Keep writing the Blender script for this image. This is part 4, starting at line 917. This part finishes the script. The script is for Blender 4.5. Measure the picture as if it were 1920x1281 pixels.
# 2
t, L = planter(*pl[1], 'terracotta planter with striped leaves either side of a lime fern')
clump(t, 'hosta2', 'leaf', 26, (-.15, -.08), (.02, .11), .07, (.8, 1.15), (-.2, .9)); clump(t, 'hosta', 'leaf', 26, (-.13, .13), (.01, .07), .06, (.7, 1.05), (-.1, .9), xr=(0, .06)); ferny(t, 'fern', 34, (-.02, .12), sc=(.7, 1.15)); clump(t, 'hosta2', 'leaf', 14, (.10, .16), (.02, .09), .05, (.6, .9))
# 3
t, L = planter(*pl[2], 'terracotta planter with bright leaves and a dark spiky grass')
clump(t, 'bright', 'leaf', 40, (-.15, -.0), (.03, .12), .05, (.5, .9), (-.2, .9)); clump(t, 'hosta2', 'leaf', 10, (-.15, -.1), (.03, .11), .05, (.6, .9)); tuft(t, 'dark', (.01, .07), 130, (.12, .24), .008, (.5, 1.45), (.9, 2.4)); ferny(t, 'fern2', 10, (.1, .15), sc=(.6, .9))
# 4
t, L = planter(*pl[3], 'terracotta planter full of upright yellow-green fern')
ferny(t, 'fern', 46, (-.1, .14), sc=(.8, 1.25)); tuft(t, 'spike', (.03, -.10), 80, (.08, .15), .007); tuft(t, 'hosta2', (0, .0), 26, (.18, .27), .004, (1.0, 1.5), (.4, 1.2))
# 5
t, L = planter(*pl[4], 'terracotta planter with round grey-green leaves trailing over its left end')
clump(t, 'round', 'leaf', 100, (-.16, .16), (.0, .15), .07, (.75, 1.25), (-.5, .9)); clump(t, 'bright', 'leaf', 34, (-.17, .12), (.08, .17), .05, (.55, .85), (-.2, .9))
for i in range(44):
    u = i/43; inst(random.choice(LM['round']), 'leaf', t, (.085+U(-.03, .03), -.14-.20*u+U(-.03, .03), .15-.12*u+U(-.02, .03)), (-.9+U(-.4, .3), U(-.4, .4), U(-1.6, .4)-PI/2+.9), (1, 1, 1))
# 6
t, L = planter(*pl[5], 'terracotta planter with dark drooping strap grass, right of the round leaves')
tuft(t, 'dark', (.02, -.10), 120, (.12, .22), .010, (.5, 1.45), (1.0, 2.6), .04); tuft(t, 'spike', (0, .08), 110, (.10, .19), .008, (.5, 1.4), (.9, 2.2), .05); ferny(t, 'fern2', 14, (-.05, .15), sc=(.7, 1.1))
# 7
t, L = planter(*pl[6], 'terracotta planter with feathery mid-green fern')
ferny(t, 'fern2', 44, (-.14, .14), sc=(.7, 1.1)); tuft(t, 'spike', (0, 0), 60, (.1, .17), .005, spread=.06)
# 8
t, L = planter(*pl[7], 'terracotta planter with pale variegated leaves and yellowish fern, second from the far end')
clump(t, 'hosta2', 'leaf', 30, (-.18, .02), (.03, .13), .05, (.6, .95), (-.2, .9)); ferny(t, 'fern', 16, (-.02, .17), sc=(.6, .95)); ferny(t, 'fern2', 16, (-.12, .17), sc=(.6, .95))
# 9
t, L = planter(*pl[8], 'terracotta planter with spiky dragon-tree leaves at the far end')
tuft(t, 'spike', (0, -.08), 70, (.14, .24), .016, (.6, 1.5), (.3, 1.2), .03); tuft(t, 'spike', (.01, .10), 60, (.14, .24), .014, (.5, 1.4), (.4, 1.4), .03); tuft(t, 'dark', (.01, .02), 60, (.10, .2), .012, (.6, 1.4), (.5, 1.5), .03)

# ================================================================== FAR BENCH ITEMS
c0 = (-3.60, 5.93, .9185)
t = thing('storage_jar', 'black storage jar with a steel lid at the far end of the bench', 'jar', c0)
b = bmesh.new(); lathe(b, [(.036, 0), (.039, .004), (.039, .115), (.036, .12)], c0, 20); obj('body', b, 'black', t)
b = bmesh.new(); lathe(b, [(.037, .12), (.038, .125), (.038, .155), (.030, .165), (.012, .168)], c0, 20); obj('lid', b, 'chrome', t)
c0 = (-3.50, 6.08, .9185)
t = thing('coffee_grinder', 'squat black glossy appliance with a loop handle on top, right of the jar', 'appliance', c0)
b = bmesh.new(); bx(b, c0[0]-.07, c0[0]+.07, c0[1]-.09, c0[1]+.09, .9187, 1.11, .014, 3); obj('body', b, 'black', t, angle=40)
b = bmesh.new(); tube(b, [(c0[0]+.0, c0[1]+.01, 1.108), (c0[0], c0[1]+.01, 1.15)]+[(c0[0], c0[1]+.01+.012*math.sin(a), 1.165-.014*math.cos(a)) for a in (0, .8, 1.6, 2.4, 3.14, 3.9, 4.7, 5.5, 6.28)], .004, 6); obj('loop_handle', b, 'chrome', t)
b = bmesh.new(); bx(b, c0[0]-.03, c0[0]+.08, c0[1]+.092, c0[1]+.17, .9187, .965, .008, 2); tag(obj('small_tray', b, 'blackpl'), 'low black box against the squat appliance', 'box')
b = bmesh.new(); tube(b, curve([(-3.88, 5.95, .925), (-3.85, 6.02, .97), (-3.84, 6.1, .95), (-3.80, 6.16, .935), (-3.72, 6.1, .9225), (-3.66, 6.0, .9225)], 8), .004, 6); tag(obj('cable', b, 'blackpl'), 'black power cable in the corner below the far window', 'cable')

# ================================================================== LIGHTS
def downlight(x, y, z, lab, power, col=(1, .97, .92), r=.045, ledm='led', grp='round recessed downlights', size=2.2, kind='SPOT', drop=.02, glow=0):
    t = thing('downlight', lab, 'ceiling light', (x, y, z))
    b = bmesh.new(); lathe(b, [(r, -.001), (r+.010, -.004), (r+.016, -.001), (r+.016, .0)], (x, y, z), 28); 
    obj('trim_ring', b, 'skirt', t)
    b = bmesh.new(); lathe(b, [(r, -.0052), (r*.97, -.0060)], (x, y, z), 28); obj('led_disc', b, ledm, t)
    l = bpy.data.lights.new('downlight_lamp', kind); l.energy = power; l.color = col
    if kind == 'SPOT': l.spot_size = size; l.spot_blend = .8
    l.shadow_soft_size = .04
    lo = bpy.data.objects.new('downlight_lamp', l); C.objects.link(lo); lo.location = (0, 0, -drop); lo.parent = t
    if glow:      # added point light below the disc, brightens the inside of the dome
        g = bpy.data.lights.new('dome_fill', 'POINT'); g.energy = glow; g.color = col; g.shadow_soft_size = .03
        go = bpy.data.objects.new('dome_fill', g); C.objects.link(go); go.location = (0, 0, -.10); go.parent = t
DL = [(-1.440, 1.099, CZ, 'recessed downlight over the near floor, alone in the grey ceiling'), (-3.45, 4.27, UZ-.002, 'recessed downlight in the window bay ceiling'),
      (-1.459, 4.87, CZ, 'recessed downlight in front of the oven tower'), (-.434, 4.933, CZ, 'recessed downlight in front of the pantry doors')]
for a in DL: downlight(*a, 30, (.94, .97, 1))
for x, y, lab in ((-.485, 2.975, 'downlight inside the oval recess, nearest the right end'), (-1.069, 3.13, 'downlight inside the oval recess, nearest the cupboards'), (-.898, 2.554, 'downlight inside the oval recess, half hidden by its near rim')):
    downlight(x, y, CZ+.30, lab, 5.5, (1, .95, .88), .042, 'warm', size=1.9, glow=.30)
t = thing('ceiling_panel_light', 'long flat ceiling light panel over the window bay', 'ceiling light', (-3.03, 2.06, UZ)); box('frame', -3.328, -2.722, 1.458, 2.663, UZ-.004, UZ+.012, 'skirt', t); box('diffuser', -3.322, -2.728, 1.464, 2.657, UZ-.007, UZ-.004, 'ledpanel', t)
━━━━━━━━━━━━━━━━
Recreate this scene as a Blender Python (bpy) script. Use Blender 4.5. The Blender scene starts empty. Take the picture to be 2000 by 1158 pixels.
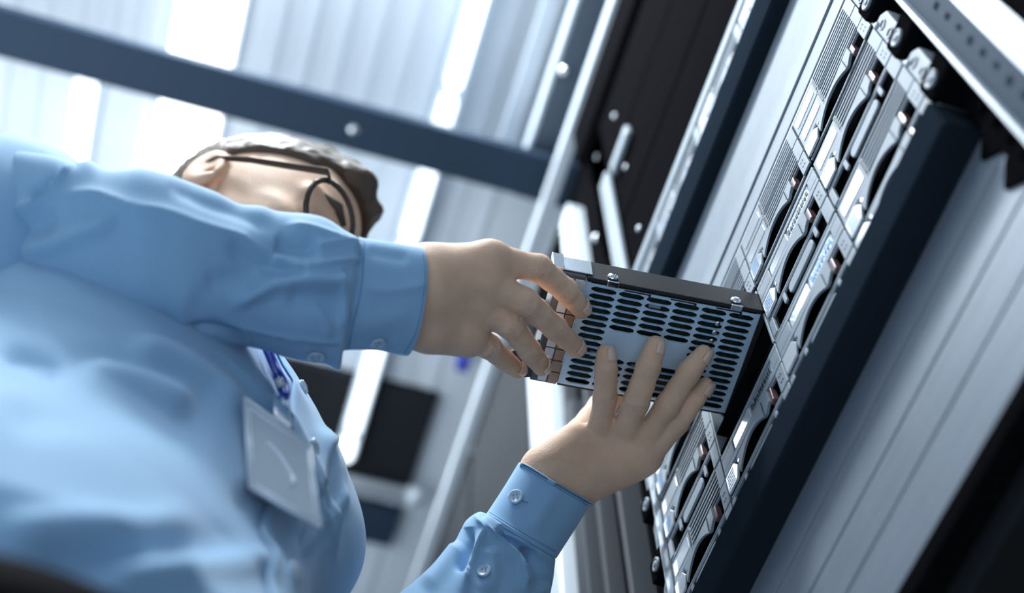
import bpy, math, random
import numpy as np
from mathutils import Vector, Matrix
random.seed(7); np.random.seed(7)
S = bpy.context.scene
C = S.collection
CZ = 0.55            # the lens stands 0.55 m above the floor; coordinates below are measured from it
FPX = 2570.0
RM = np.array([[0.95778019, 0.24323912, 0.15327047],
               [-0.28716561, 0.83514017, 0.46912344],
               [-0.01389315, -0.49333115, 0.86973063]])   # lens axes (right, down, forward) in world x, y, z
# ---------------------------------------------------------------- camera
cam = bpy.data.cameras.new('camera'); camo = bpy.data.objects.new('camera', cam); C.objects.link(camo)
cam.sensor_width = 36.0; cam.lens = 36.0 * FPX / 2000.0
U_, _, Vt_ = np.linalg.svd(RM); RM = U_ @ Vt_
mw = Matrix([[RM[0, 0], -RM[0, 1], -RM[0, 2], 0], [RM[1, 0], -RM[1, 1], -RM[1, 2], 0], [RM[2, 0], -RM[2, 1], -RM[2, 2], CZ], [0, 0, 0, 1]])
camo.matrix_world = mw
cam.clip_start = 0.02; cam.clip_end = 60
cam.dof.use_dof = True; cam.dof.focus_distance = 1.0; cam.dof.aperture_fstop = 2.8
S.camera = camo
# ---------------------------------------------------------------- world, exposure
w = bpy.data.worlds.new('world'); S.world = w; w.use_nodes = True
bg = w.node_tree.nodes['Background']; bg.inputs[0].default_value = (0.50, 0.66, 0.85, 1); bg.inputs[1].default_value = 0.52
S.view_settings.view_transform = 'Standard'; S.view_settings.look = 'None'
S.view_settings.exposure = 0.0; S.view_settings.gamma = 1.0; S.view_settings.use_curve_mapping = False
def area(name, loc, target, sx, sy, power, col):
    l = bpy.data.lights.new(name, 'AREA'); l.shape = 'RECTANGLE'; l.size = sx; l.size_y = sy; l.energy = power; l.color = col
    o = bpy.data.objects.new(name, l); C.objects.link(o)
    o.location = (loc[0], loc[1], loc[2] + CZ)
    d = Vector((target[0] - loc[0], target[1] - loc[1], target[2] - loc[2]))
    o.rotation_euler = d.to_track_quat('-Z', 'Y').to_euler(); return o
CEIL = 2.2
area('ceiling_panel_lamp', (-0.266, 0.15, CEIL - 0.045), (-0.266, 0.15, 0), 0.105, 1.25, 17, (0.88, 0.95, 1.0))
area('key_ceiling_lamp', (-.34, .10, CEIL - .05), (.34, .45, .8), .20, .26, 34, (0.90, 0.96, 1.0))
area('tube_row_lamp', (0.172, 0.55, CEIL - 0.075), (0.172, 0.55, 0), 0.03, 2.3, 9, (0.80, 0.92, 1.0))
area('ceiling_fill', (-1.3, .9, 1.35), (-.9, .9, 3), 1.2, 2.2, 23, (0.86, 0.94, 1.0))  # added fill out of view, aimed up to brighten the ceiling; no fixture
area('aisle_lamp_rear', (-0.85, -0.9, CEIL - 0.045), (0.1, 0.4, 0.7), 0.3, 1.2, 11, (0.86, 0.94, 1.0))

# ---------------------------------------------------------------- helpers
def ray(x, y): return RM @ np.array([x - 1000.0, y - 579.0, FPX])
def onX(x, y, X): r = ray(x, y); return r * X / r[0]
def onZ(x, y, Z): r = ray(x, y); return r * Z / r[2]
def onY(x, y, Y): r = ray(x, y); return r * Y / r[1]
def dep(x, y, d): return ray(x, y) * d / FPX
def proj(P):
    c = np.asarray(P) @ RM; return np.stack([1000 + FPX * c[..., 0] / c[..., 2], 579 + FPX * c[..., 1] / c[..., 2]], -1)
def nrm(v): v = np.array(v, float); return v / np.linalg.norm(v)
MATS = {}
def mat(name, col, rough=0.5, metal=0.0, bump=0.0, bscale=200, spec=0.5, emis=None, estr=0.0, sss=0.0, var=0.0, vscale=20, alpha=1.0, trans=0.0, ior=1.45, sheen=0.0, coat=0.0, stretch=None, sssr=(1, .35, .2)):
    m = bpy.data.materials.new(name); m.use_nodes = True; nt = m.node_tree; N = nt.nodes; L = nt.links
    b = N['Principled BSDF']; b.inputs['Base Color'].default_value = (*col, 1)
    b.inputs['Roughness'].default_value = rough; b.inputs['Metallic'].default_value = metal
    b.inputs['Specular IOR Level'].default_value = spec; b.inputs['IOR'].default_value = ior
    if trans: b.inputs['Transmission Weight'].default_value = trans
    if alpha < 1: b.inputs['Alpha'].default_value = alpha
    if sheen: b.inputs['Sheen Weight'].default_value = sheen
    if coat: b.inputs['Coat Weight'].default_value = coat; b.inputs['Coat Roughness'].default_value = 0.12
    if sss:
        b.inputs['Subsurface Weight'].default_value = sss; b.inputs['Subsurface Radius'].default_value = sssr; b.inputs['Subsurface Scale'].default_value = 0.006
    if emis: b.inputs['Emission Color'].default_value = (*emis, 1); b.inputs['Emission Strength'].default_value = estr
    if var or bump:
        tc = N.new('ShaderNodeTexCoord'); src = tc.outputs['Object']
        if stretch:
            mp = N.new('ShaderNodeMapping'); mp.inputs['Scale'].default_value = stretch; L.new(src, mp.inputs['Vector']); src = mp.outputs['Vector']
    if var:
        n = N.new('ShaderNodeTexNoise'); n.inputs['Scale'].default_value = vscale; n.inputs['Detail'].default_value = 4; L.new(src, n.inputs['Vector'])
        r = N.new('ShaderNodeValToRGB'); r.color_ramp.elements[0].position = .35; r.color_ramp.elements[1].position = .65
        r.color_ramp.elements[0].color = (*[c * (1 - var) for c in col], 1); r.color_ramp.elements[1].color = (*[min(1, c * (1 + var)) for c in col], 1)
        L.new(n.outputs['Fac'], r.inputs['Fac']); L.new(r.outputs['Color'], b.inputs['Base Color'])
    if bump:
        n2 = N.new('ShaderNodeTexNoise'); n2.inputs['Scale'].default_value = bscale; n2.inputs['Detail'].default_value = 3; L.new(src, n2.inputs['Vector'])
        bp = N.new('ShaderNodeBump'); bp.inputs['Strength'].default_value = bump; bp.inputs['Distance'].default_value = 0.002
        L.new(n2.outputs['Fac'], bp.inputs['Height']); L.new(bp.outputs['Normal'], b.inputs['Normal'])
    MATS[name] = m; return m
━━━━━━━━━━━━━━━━
## [Task prompt]
Copy out every line from the records that has the word "scene".

## [Full answer]
Recreate this scene as a Blender Python (bpy) script. Use Blender 4.5. The Blender scene starts empty. Take the picture to be 2000 by 1158 pixels.
S = bpy.context.scene